I restrict my note to the last question. In the ICJ’s Advisory Opinion on Kosovo’s unilateral declaration of independence, it is noted that a right to independence (ie external self-determination) exists with ‘the peoples of non-self-governing territories and peoples subject to alien subjugation, domination and exploitation’ (2010 ICJ Report 404, 436, para 79), although declarations of independence have been made outside these two contexts. As regards the Taiwanese people, to claim the right to self-determination must be based on the fact that Taiwanese people were subject to Chinese subjugation, domination, and exploitation after Taiwan was placed under the RoC administration, which exercised the power of belligerent occupation on the Allies’ behalf at the end of WWII given that Taiwan was never listed as a non-self-governing territory under the UN. Thus, Taiwan’s claimed statehood must have resulted from the exercise of this right to independence through which the Taiwanese people rid themselves of the Chinese yoke. In other words, achieving independence through this exercise of self-determination (whether it takes the form of serial effective referendums or a single plebiscite) must have amounted to the repudiation of the legitimacy of the RoC’s rule over Taiwan from 25 October, 1945 on.

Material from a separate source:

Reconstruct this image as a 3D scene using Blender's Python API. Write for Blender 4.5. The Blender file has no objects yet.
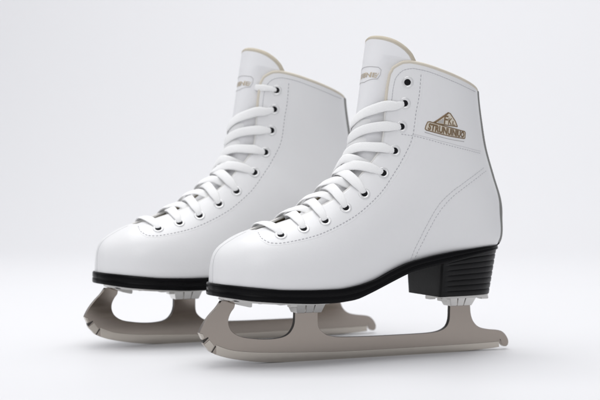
import bpy, bmesh, math, random
import numpy as np
from mathutils import Vector

random.seed(4)
scene = bpy.context.scene
R = math.radians

# ------------------------------------------------------------------ camera
cam_d = bpy.data.cameras.new('camera'); cam = bpy.data.objects.new('camera', cam_d)
scene.collection.objects.link(cam); scene.camera = cam
cam_d.sensor_width = 36; cam_d.lens = 90; cam_d.clip_start = .05; cam_d.clip_end = 100
cam.location = (0, -1.2, .157)
cam.rotation_euler = (R(90) - math.atan(33/1500), 0, 0)
cam_d.dof.use_dof = True; cam_d.dof.focus_distance = 1.215; cam_d.dof.aperture_fstop = 7.5

# ------------------------------------------------------------------ light of the studio
world = bpy.data.worlds.new('World'); scene.world = world; world.use_nodes = True
bg = world.node_tree.nodes['Background']
bg.inputs['Color'].default_value = (.93, .94, 1.0, 1); bg.inputs['Strength'].default_value = .42

def area(name, loc, target, sx, sy, power, col=(1, 1, 1)):
    d = bpy.data.lights.new(name, 'AREA'); d.shape = 'RECTANGLE'; d.size = sx; d.size_y = sy
    d.energy = power; d.color = col
    o = bpy.data.objects.new(name, d); scene.collection.objects.link(o)
    o.location = loc
    o.rotation_euler = (Vector(target) - Vector(loc)).to_track_quat('-Z', 'Y').to_euler()
    return o
area('overhead_softbox', (-.1, .1, 1.6), (0, .08, 0), 1.5, 1.3, 18)
area('left_softbox', (-1.5, .3, .9), (0, .05, .12), 1.0, 1.2, 3)
area('front_softbox', (-.3, -2.2, 1.5), (0, .0, .05), 1.4, 1.4, 12.5)
area('backdrop_light', (.5, 1.3, 2.2), (.3, 2.6, .4), 3.2, .8, 29)

scene.view_settings.view_transform = 'Standard'; scene.view_settings.look = 'None'
scene.view_settings.exposure = 0; scene.view_settings.gamma = 1

# ------------------------------------------------------------------ materials
def mat(name, col, rough=.5, metal=0., spec=.5, bump=None, coat=0., var=0.):
    m = bpy.data.materials.new(name); m.use_nodes = True
    nt = m.node_tree; b = nt.nodes['Principled BSDF']
    b.inputs['Base Color'].default_value = (*col, 1); b.inputs['Roughness'].default_value = rough
    b.inputs['Metallic'].default_value = metal; b.inputs['Specular IOR Level'].default_value = spec
    b.inputs['Coat Weight'].default_value = coat
    tc = nt.nodes.new('ShaderNodeTexCoord')
    if var:                                     # slight unevenness of the colour itself
        n = nt.nodes.new('ShaderNodeTexNoise'); n.inputs['Scale'].default_value = 60; n.inputs['Detail'].default_value = 6
        nt.links.new(tc.outputs['Object'], n.inputs['Vector'])
        mx = nt.nodes.new('ShaderNodeMix'); mx.data_type = 'RGBA'
        mx.inputs['A'].default_value = (*[c*(1-var) for c in col], 1); mx.inputs['B'].default_value = (*[min(1, c*(1+var)) for c in col], 1)
        nt.links.new(n.outputs['Fac'], mx.inputs['Factor']); nt.links.new(mx.outputs['Result'], b.inputs['Base Color'])
    if bump:
        prev = None
        for scale, strength, dist, kind in bump:
            if kind == 'voronoi':
                n = nt.nodes.new('ShaderNodeTexVoronoi'); n.inputs['Scale'].default_value = scale; out = n.outputs['Distance']
            else:
                n = nt.nodes.new('ShaderNodeTexNoise'); n.inputs['Scale'].default_value = scale; n.inputs['Detail'].default_value = 3; out = n.outputs['Fac']
            nt.links.new(tc.outputs['Object'], n.inputs['Vector'])
            bp = nt.nodes.new('ShaderNodeBump'); bp.inputs['Strength'].default_value = strength; bp.inputs['Distance'].default_value = dist
            nt.links.new(out, bp.inputs['Height'])
            if prev: nt.links.new(prev.outputs['Normal'], bp.inputs['Normal'])
            prev = bp
        nt.links.new(prev.outputs['Normal'], b.inputs['Normal'])
    return m

def metal_mat(name, col, rough, stretch=(1, 1, 1), amount=.12, scale=60):
    """brushed metal: streaks in roughness and a whisper of colour"""
    m = mat(name, col, rough, 1.0); nt = m.node_tree; b = nt.nodes['Principled BSDF']
    tc = nt.nodes.new('ShaderNodeTexCoord'); mp = nt.nodes.new('ShaderNodeMapping'); mp.inputs['Scale'].default_value = stretch
    n = nt.nodes.new('ShaderNodeTexNoise'); n.inputs['Scale'].default_value = scale; n.inputs['Detail'].default_value = 5
    nt.links.new(tc.outputs['Object'], mp.inputs['Vector']); nt.links.new(mp.outputs['Vector'], n.inputs['Vector'])
    r = nt.nodes.new('ShaderNodeMapRange'); r.inputs['To Min'].default_value = rough-amount; r.inputs['To Max'].default_value = rough+amount
    nt.links.new(n.outputs['Fac'], r.inputs['Value']); nt.links.new(r.outputs['Result'], b.inputs['Roughness'])
    mx = nt.nodes.new('ShaderNodeMix'); mx.data_type = 'RGBA'
    mx.inputs['A'].default_value = (*[c*.95 for c in col], 1); mx.inputs['B'].default_value = (*[c*1.05 for c in col], 1)
    nt.links.new(n.outputs['Fac'], mx.inputs['Factor']); nt.links.new(mx.outputs['Result'], b.inputs['Base Color'])
    bp = nt.nodes.new('ShaderNodeBump'); bp.inputs['Strength'].default_value = .03; bp.inputs['Distance'].default_value = .0002
    nt.links.new(n.outputs['Fac'], bp.inputs['Height']); nt.links.new(bp.outputs['Normal'], b.inputs['Normal'])
    return m

def lace_mat():
    m = mat('white_lace_cotton', (.89, .89, .885), .7, spec=.25); nt = m.node_tree; b = nt.nodes['Principled BSDF']
    uv = nt.nodes.new('ShaderNodeUVMap'); prev = None
    for rot in (45, -45):
        mp = nt.nodes.new('ShaderNodeMapping'); mp.inputs['Rotation'].default_value = (0, 0, R(rot))
        w = nt.nodes.new('ShaderNodeTexWave'); w.inputs['Scale'].default_value = .34; w.inputs['Distortion'].default_value = .6
        nt.links.new(uv.outputs['UV'], mp.inputs['Vector']); nt.links.new(mp.outputs['Vector'], w.inputs['Vector'])
        bp = nt.nodes.new('ShaderNodeBump'); bp.inputs['Strength'].default_value = .2; bp.inputs['Distance'].default_value = .0003
        nt.links.new(w.outputs['Fac'], bp.inputs['Height'])
        if prev: nt.links.new(prev.outputs['Normal'], bp.inputs['Normal'])
        prev = bp
    nt.links.new(prev.outputs['Normal'], b.inputs['Normal'])
    return m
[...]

Here is the catch. Although the subjugated, dominated, and exploited people have the right to independence and to rid themselves of alien occupation forces through plebiscites or other forms of self-determination, they are perfectly free to choose to become the subjects of the occupation government. And this is the problem with the case of Taiwan. In light of the RoC’s unequivocal claim to reunite with Chinese mainland after the 1949 division, the Taiwanese people appear to have chosen to embrace the RoC (or rather to legalize the RoC’s rule over Taiwan since 1945) through their right to self-determination by insisting on the continuity of the post-1991 RoC on Taiwan and the pre-1991 RoC regime, not to mention the continued adoption of the title of the Republic of China. In this light, claiming independent statehood for Taiwan would have to be based on the controversial right to secession rather than self-determination, which would only jeopardize the legality of Taiwan’s claimed statehood and which the Taiwanese people have persistently denied.
Professor Chen is right that without a plebiscite under the auspices of the UN, the Taiwanese people have already exercised their right to self-determination through successive democratic elections. Yet independence is not the only possible result of self-determination, which Professor Chen seems to presume in the case of Taiwan. Considering the two (or more) choices in any plebiscitary procedures as the Declaration on Principles of International Law Concerning Friendly Relations and Co-operation among States (http://www.un-documents.net/a25r2625.htm) suggests, I take issue with Professor Chen’s contention that the Taiwanese people have already given themselves an independent state through the exercise of the legal right to self-determination. Failing to rid themselves of the RoC straightjacket, the Taiwanese people may instead get themselves into the one China trap by their self-determination in action.
Response…The 1970 Declaration on Principles of International Law expressly recognizes that “[t]he establishment of a sovereign and independent State … freely determined by a people constitute[s one of the] modes of implementing the right of self-determination by that people.”